§ TASK:
Sift the material for lines containing "script", and return them.

§ RECORDS FOR THE EXERCISE:
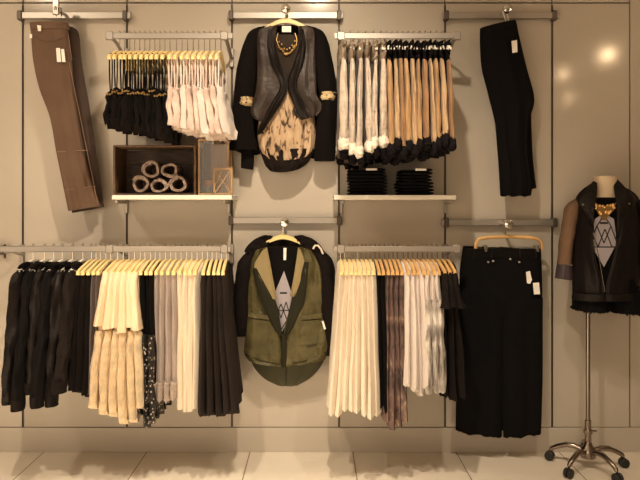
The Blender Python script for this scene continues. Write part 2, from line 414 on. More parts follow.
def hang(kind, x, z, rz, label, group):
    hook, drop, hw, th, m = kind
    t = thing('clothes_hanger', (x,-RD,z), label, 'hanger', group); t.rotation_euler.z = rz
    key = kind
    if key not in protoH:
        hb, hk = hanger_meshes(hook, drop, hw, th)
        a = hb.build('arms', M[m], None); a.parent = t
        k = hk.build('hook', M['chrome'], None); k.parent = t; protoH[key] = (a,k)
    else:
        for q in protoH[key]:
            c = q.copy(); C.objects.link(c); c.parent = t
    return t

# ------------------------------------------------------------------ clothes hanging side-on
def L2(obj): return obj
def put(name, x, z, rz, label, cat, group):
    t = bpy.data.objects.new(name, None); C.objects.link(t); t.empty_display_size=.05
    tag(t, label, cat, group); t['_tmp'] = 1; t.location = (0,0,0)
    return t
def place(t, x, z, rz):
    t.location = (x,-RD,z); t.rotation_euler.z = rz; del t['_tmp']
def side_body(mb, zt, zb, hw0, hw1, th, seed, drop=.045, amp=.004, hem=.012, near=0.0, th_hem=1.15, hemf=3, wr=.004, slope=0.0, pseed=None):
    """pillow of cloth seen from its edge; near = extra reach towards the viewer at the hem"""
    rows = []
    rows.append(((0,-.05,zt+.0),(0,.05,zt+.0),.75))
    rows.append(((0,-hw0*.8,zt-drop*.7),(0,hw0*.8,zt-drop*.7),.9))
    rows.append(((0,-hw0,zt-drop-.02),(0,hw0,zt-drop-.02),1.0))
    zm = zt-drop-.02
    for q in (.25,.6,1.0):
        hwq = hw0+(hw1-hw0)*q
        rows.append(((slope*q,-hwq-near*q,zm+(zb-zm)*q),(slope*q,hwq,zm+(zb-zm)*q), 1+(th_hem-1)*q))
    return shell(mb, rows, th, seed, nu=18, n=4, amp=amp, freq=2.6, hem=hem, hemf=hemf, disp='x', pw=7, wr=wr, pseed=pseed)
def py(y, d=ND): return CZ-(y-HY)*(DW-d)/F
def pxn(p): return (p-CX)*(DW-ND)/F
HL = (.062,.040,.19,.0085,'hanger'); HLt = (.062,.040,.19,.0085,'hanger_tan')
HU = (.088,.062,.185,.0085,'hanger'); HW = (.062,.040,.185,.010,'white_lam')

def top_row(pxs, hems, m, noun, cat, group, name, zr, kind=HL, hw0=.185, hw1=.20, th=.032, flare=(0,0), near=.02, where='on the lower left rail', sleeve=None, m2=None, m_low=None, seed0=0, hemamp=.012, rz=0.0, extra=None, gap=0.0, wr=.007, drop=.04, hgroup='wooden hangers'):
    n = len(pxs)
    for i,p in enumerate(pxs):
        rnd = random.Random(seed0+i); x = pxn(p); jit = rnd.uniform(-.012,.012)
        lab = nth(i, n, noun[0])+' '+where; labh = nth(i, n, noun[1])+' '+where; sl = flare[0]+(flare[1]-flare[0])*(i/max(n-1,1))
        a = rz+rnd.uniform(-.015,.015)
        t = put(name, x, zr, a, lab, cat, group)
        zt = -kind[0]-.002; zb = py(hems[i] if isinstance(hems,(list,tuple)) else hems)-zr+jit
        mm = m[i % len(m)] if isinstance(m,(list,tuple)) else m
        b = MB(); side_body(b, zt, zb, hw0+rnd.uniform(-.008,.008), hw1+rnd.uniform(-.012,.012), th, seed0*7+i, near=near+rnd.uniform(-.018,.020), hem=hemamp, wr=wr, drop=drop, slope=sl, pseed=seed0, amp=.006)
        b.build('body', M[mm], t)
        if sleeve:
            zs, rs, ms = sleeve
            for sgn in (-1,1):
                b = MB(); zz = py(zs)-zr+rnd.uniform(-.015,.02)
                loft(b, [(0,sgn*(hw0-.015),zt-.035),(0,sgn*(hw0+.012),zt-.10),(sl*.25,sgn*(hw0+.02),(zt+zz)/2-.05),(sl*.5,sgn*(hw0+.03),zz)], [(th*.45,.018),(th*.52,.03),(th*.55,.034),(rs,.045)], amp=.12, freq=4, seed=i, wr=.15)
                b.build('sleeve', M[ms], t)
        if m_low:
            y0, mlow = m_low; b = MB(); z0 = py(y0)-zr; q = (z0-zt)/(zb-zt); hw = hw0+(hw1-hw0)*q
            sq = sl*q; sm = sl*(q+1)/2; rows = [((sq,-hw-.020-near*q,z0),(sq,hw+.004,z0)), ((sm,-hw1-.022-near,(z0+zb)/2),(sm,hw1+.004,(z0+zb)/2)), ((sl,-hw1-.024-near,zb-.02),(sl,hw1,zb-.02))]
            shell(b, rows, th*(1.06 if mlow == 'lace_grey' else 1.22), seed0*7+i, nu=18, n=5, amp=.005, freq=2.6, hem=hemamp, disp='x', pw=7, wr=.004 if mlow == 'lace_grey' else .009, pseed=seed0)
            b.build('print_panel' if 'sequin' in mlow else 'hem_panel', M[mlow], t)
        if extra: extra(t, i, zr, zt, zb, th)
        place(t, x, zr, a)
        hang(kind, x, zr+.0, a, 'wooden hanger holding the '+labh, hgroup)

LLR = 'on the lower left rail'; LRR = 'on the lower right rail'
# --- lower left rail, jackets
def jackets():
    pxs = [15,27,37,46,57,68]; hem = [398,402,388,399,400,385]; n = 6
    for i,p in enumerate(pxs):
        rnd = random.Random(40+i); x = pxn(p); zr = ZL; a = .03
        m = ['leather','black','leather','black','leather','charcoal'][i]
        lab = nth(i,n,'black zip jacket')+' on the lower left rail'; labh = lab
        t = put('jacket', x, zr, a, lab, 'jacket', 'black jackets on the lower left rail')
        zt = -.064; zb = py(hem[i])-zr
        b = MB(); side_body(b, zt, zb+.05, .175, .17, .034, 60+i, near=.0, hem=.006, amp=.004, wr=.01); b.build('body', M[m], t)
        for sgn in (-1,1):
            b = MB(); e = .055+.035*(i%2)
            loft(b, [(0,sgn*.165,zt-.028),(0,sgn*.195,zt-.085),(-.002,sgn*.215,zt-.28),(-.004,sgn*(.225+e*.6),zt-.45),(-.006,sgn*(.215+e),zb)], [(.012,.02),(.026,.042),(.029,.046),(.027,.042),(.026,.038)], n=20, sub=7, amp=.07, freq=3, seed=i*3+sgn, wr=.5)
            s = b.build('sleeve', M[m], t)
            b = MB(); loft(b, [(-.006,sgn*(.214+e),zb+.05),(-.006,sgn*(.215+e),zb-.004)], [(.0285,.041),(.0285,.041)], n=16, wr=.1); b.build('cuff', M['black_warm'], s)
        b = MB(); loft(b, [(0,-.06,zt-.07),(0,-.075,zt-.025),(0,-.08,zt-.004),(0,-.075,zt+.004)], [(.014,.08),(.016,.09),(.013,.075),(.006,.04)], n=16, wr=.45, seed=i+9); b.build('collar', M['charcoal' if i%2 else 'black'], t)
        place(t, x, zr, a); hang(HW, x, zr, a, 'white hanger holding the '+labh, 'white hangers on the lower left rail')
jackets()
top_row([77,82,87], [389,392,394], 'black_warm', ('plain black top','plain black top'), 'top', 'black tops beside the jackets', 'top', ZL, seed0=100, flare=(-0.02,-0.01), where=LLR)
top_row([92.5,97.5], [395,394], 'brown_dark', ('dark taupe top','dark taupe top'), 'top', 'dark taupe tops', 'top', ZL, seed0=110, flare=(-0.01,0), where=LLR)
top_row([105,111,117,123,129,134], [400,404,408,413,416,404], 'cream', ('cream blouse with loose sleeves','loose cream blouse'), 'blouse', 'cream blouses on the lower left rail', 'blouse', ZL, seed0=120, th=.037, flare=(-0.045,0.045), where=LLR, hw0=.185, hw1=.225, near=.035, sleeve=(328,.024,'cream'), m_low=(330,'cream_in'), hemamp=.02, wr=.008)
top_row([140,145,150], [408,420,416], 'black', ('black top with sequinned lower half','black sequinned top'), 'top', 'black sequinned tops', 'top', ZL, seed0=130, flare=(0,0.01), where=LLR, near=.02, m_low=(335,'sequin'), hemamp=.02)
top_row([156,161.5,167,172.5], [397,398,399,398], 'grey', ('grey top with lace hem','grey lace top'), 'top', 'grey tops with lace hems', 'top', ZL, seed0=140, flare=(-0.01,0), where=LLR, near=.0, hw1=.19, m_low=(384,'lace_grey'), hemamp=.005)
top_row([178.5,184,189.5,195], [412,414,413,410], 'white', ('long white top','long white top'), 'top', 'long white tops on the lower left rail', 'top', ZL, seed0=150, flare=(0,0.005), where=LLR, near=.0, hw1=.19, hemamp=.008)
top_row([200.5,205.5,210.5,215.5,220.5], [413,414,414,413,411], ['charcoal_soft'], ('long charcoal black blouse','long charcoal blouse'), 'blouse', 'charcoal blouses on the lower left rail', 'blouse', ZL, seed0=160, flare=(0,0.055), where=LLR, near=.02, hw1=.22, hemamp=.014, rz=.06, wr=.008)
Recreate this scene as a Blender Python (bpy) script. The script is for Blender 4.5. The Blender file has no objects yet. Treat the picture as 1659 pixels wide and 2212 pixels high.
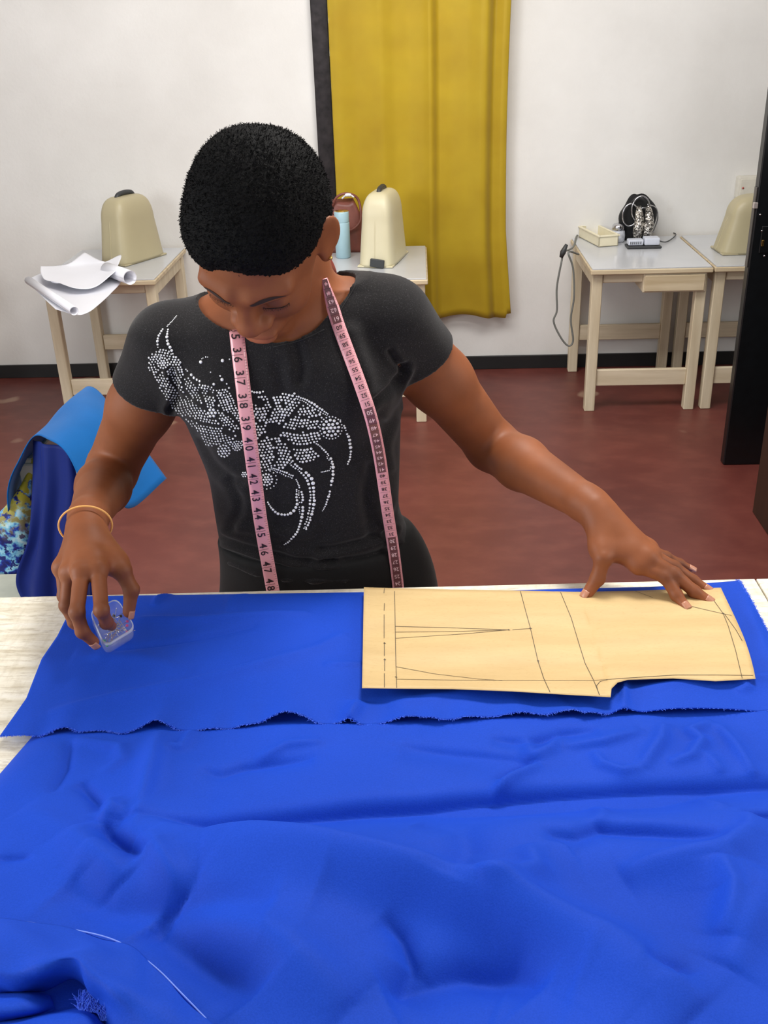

§ WRITTEN SOLUTION:
The Blender Python script for this scene continues. Write part 2, from line 414 on. More parts follow.
Recreate this scene as a Blender Python (bpy) script. The script is for Blender 4.5. The Blender file has no objects yet. Treat the picture as 1659 pixels wide and 2212 pixels high.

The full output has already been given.